The worry for many defensive investors should be that sensible diversified index investing, a characteristic of the early smart beta strategies, is getting lost today as more specialised, factor-driven index-type strategies are being deployed. A portfolio composed of these investments is essentially a market-timing active portfolio, unaligned with Graham’s long-term value investing style. Worse, many investors will favour whichever of these niche factor-tilt strategies has offered the best recent performance, which takes them miles out of the Ben Graham camp.
Benjamin Graham’s well-reasoned, rules-based approach to security analysis remains, well after 80 years, a cornerstone for building a strong, long-term investment programme to meet investor’s financial goals. Similarly, the 10-year-old Fundamental Index strategy staunchly adheres to, and has delivered on, its promise to offer investors essential market exposure while outperforming a cap-weighted index over a market cycle.
Although over the last 10 years the annualised total returns of the FTSE RAFI Developed Ex US 1000 and FTSE RAFI 1000 indices have exceeded those of MSCI EAFE and S&P 500 indices, respectively, more recent performance has lagged these benchmarks. Does this mean that the Fundamental Index strategy is broken? Not at all. Recall Graham’s admonition to not sell holdings, especially on the downside, if their fundamentals remain sound.
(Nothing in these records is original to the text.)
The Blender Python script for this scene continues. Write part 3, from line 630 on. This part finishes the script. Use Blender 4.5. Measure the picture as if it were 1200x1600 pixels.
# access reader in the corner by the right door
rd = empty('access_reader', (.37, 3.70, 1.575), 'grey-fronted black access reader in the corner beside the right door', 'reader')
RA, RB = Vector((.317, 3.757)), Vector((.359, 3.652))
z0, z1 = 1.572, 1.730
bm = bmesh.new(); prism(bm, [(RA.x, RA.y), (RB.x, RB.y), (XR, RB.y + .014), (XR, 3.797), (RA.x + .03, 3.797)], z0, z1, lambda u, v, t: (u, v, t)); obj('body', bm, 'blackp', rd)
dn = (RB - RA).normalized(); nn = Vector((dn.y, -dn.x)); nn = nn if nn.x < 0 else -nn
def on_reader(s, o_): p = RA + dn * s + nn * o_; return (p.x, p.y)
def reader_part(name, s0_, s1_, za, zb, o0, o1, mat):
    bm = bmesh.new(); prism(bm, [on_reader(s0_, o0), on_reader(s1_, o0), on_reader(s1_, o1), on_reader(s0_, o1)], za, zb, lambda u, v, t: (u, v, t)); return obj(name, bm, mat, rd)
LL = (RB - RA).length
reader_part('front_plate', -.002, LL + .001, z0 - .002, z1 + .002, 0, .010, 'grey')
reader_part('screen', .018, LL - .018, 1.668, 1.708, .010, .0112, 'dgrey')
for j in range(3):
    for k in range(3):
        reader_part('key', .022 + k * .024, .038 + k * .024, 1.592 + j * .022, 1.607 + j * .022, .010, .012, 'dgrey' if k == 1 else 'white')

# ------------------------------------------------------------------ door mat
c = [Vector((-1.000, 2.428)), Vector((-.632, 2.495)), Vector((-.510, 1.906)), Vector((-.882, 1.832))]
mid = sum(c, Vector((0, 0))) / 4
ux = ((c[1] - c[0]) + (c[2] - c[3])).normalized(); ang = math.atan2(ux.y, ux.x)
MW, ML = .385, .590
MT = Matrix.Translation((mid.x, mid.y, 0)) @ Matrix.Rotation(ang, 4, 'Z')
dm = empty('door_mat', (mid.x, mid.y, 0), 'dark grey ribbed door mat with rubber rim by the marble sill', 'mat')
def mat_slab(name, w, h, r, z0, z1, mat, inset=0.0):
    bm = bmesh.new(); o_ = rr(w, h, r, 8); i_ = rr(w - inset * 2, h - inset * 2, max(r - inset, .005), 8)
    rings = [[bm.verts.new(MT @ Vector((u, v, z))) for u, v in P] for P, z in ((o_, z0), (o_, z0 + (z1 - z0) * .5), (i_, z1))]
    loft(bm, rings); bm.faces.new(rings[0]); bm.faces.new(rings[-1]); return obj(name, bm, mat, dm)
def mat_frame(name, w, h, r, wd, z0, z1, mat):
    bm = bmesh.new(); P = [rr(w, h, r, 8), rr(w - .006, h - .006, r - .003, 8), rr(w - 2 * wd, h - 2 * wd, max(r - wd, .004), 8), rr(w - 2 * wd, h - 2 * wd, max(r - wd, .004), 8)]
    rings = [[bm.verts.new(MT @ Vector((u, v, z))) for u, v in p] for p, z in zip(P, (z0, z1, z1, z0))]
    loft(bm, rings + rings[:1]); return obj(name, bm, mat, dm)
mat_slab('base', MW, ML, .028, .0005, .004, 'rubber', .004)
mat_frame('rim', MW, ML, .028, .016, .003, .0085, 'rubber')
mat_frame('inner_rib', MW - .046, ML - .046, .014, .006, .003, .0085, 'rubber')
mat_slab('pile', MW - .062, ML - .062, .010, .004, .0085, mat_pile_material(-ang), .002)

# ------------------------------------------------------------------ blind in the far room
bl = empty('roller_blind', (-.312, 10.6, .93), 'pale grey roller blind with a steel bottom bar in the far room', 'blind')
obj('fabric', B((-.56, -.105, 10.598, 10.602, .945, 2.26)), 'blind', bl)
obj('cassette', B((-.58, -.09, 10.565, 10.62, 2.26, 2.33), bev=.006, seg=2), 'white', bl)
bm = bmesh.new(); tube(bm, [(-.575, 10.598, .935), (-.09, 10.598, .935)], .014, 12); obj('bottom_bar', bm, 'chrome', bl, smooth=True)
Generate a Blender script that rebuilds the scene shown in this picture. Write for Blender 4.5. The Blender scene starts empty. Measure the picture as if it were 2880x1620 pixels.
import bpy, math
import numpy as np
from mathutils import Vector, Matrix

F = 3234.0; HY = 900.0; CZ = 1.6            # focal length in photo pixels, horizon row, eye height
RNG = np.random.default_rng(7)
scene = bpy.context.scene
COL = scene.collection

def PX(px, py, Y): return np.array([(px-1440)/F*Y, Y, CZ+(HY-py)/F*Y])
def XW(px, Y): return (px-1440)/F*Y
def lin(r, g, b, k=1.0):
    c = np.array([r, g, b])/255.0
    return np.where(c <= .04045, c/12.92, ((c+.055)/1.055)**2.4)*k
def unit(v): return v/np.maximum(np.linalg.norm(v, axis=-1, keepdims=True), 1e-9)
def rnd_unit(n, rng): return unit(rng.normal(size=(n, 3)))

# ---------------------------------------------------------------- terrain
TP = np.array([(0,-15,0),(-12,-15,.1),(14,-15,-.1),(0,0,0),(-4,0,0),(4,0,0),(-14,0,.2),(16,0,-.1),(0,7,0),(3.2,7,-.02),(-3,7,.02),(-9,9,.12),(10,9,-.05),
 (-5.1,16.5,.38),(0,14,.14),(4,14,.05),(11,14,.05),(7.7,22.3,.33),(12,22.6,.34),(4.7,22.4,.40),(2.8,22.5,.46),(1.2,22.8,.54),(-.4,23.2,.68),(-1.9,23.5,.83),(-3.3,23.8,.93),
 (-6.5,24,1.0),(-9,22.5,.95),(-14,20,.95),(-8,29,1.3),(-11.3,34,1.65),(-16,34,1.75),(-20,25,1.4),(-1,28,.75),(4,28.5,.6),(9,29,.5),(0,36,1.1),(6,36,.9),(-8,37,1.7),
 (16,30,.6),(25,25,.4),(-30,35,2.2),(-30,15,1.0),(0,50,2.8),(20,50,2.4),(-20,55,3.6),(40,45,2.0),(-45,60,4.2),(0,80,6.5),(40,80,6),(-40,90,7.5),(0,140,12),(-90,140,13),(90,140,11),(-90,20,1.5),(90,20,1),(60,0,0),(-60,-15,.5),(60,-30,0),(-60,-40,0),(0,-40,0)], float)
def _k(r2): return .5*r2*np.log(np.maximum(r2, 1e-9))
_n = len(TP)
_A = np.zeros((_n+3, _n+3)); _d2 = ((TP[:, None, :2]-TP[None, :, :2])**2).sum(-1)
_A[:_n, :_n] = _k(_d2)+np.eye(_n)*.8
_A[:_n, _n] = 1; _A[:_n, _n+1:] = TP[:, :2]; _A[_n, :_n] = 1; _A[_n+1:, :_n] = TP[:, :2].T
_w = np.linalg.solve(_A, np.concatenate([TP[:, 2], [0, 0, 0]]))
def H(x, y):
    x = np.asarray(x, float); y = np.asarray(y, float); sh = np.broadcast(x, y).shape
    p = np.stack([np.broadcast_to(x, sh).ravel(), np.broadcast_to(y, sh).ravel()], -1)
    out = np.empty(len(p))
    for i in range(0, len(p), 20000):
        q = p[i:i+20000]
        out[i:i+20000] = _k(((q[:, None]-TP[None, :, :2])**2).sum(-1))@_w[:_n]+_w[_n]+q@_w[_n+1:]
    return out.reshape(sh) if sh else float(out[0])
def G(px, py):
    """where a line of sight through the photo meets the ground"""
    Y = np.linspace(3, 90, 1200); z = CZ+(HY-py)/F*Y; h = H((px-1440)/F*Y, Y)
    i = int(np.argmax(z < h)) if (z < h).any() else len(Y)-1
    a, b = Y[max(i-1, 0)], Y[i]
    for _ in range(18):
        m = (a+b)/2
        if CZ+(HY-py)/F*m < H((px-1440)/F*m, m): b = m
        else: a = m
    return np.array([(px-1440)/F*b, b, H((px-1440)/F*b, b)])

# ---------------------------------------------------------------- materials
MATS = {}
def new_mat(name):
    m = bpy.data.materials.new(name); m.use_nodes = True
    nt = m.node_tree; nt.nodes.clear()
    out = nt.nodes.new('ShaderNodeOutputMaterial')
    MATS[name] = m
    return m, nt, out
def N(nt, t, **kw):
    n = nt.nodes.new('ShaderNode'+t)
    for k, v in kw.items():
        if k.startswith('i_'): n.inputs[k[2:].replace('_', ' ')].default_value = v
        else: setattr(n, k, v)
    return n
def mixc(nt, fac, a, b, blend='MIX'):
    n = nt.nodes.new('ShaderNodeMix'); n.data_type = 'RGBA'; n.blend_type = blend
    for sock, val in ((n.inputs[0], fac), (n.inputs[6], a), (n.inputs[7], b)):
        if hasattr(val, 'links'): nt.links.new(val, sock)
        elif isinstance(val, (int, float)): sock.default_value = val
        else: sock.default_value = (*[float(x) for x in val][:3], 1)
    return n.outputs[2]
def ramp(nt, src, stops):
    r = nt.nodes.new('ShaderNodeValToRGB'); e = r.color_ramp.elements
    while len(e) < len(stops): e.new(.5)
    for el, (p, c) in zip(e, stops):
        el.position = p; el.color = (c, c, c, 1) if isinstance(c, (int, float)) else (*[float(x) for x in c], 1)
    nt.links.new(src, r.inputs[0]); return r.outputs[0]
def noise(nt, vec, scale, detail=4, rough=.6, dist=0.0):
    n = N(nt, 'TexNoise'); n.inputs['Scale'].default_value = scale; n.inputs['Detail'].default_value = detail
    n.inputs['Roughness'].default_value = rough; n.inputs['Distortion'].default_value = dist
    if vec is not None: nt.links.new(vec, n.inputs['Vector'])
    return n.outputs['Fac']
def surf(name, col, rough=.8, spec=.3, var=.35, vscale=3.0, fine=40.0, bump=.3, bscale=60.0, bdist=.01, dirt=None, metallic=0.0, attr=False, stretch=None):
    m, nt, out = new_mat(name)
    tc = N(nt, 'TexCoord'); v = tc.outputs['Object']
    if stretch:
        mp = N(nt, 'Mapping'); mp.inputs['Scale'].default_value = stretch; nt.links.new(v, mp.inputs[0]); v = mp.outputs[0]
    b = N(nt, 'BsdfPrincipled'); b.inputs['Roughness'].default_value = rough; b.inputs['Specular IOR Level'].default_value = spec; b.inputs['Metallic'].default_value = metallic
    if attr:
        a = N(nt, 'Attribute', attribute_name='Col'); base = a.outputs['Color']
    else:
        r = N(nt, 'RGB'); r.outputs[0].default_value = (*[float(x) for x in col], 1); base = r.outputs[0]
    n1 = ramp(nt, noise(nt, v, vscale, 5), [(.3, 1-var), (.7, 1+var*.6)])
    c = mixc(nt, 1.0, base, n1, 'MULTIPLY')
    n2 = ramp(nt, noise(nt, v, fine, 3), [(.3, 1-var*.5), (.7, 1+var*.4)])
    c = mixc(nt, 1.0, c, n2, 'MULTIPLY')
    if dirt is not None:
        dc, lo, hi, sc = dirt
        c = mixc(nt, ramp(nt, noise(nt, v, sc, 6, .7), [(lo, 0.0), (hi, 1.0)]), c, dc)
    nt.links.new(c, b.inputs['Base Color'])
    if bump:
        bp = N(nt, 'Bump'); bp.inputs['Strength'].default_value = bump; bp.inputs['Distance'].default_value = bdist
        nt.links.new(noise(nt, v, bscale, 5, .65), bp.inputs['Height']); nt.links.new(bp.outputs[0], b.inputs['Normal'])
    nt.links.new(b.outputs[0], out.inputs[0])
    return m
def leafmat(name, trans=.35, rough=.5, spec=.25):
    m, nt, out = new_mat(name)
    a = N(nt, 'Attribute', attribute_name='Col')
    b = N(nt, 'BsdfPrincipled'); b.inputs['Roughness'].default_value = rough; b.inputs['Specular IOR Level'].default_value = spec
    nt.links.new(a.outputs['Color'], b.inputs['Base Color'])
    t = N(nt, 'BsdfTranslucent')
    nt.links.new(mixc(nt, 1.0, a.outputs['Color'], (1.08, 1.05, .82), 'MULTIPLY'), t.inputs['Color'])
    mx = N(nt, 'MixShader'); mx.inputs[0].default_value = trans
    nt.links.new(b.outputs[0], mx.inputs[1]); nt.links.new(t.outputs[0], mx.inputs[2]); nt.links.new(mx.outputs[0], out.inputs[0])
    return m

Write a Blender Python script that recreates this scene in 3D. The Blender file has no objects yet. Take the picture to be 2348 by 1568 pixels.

In fact, it is moments like this that adding to (or at least holding) a position can lead to higher returns at later points in the economic and market cycles.
In Graham’s own words: “You are neither right nor wrong because the crowd disagrees with you. You are right because your data and reasoning are right. In the world of securities, courage becomes the supreme virtue after adequate knowledge and a tested judgment are at hand” (Graham, 2006). If you are an investor who chooses to follow in the footsteps of Benjamin Graham, now is a propitious time to begin or to build on a core portfolio holding of the RAFI Fundamental Index strategy. The data and reasoning for doing so are in place. The final step is demonstrating the courage required to invest based on your knowledge and judgment.
Graham, Benjamin. 2006. The Intelligent Investor—Fourth Revised Edition. With new commentary by Jason Zwieg. New York: HarperCollins Publishers. First published in 1973.
Hsu, Jason C., Brett W. Myers, and Ryan J. Whitby. 2016. “Timing Poorly: A Guide to Generating Poor Returns While Investing in Successful Strategies.” Journal of Portfolio Management, vol. 42, no. 2(Winter):90–98.
Hsu, Jason, and Vivek Viswanathan. “Woe Betide the Value Investor.” Research Affiliates Fundamentals, February 2015.
Scott, Maria Crawford. 1996. “Value Investing: A Look at the Benjamin Graham Approach.” AAII Journal, (May):12–15.
Zweig, Jason. 2015. “Would Benjamin Graham Have Hated Index Funds?” Wall Street Journal (April 3).